Как его хвалят

.

Как его хвалят

Несмотря на устойчивое непризнание Деррида в ад­министративно-академических структурах, никогда не было недостатка в поклонниках "всеобъемлющего жеста" этого глашатая новой эры в фи­лософии. Левинас утверждал, что философская значимость высказыва­ний Деррида порождает и чисто литературный эффект — дрожь, трепет, "поэзию Деррида". Сара Кофман призывала сжечь все то, чему мы ра­нее поклонялись, чтобы войти в новый храм: "неслыханное и невидан­ное" письмо Деррида запрещает нам все привычные подходы. С тех пор прошло уже много времени. Однако эта реакция изумления, лишающе­го дара речи, встречается и сейчас. Яркий пример такого поэтического дифирамба дает нам сторонник и последователь Деррида Ж.-Л. Нанси[ix][10]3.
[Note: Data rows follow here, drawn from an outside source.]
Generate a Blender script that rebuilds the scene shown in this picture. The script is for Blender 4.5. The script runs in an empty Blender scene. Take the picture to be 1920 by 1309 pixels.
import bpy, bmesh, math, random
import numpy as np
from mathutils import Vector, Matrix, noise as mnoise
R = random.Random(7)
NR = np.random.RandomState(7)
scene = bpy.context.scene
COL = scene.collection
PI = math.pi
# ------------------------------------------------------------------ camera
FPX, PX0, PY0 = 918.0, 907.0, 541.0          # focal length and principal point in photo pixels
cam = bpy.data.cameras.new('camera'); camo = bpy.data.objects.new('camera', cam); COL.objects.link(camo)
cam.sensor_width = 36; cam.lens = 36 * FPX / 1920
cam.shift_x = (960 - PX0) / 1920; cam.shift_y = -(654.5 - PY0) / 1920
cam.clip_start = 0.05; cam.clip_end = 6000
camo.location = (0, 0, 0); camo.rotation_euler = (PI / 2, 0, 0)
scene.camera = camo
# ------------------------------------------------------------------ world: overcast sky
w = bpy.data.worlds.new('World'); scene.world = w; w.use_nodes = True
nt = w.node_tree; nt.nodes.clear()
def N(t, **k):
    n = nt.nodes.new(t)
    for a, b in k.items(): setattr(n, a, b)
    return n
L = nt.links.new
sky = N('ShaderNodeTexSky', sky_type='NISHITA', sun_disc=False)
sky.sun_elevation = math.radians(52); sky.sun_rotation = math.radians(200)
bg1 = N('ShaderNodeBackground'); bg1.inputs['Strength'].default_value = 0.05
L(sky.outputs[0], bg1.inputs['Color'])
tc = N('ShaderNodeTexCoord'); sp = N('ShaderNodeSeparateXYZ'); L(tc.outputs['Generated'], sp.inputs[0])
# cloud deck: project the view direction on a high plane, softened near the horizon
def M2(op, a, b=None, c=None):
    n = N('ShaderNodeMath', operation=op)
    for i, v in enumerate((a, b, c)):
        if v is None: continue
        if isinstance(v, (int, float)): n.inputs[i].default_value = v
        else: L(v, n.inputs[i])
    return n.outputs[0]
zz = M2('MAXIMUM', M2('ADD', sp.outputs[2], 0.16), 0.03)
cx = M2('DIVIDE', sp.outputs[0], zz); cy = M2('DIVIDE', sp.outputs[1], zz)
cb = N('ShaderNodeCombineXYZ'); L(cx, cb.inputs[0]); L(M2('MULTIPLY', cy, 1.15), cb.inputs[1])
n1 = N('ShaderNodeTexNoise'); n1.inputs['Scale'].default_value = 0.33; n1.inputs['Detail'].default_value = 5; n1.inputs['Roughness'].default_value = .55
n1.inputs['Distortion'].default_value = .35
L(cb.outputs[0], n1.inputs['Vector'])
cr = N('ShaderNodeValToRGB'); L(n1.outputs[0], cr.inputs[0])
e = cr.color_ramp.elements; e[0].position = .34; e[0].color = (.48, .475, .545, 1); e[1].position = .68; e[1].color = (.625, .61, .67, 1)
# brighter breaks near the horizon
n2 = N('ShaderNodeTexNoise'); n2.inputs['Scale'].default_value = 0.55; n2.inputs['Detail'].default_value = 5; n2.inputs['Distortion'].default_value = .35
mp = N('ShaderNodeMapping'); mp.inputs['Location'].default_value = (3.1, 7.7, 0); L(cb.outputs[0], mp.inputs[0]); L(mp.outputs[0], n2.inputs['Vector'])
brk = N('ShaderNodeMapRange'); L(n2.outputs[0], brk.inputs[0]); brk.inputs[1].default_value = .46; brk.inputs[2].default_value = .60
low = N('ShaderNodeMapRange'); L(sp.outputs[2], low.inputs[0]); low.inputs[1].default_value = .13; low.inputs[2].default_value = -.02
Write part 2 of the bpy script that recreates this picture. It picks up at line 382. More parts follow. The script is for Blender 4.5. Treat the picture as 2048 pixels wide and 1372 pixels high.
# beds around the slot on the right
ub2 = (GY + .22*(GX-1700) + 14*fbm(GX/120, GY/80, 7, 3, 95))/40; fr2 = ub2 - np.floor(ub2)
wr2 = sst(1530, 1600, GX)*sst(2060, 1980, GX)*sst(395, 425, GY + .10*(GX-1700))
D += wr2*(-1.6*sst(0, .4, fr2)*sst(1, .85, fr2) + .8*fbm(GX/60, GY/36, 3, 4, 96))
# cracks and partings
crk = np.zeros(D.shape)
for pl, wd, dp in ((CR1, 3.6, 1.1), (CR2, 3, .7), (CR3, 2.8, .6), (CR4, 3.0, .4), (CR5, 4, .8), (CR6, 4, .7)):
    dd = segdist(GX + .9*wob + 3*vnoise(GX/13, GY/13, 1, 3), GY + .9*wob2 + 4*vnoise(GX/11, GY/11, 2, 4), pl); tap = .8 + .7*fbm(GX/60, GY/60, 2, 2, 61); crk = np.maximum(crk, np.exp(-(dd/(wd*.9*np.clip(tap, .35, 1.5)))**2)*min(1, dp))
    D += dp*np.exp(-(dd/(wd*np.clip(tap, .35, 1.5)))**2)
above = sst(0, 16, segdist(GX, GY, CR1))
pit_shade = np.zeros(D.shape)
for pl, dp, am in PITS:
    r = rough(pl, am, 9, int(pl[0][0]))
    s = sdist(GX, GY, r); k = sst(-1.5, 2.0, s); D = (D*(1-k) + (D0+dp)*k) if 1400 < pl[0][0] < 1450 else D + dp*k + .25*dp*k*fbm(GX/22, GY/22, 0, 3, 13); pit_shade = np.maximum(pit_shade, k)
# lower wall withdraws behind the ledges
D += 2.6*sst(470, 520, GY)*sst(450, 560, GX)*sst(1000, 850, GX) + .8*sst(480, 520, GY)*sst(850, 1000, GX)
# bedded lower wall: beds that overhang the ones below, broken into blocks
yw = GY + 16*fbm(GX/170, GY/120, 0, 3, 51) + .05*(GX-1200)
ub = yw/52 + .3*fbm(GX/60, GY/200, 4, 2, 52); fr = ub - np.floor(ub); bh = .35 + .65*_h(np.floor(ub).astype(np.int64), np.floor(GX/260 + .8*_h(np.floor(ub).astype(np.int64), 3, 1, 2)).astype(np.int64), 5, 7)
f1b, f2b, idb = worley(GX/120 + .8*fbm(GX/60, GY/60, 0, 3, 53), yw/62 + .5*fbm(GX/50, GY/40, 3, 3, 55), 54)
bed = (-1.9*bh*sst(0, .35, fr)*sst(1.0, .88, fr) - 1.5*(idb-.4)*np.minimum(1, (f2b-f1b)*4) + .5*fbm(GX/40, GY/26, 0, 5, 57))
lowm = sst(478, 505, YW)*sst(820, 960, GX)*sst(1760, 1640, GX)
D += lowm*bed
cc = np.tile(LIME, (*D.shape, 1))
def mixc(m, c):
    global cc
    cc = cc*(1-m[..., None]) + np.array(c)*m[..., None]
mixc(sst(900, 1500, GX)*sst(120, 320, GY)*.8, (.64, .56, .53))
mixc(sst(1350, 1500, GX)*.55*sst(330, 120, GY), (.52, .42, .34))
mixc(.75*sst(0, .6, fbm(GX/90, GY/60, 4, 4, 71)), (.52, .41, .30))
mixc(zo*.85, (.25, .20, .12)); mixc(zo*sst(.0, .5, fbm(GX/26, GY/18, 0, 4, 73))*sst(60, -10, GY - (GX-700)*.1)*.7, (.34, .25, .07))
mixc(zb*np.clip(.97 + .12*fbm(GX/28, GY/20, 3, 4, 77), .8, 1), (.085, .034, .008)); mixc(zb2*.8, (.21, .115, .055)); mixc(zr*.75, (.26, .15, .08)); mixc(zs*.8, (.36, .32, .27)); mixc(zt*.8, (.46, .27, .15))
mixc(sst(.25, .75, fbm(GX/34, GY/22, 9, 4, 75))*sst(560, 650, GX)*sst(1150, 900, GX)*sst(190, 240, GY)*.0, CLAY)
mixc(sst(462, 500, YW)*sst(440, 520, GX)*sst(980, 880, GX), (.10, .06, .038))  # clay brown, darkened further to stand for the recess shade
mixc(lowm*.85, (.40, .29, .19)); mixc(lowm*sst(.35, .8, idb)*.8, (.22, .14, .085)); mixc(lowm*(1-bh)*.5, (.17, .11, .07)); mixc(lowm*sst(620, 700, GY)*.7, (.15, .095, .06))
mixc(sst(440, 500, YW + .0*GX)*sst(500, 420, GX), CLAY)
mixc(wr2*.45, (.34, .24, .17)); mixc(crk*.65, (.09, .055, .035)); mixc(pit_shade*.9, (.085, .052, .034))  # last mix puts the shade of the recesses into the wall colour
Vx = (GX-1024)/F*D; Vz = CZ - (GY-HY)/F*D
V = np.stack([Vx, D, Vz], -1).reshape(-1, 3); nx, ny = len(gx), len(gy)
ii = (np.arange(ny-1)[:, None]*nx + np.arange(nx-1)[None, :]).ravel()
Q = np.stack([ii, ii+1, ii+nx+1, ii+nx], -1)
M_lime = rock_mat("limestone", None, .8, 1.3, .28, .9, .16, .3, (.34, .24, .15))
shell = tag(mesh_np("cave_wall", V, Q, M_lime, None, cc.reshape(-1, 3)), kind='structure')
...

Проследим теперь логику этого панегирика. Сначала Нанси извиня­ется перед читателем: он должен, но не может писать о Деррида: писать о его работах (корпусе текстов) — это все равно что писать на его собст­венном теле, осуществляя насилие (по-французски тело и текст (cor­pus) омонимичны, а предлог sur равно может значить и "о", и "на"). Да­лее этот образ насилия по ассоциации наводит на мысль об исправительных колониях и о татуировке (нацарапывание рисунка на ко­же лишает ее упругости, а тело — плотной замкнутой поверхности). На­низывание образов и звуковых ассоциаций (се corps perdu — a corps perdu — accord perdu) вводит тему тела, испещренного метками и над­писями; оно уже не охраняет душу, да и само превращается в след. От­сюда — тезис о невозможности опыта, его себе нетождественности: смысл опыта всегда в нехватке, в различАнии, он всегда отсрочен. Жизнь смыс­ла, жизнь текста — не в закрытой книге, а в книге, раскрытой читателем, который держит ее в руках (подразумевается, что этот читатель прежде всего сам Деррида, который одновременно и пишет, и читает книгу сво­им читателям). Дальнейшее развитие темы уже можно предвидеть: "сию­минутность" и "настоящность" смысла (его — le maintenant) — это ру­ки, держащие раскрытую книгу (mains tenant). Но не пытайтесь выразить эту смысловую отсроченность, это различАние в понятиях: это — за­прос, призыв, просьба, соблазн, мольба, повеление, ликование, это страсть. Это поэтическое заклинание: pensee de l'origine: de la fin: de la fin de l'origine; cette fin s'entamant dans 1'origine: 1'ecriture ("мысль о (перво)начале: о конце: о конце, уже пронизанном (перво)началом: о письме").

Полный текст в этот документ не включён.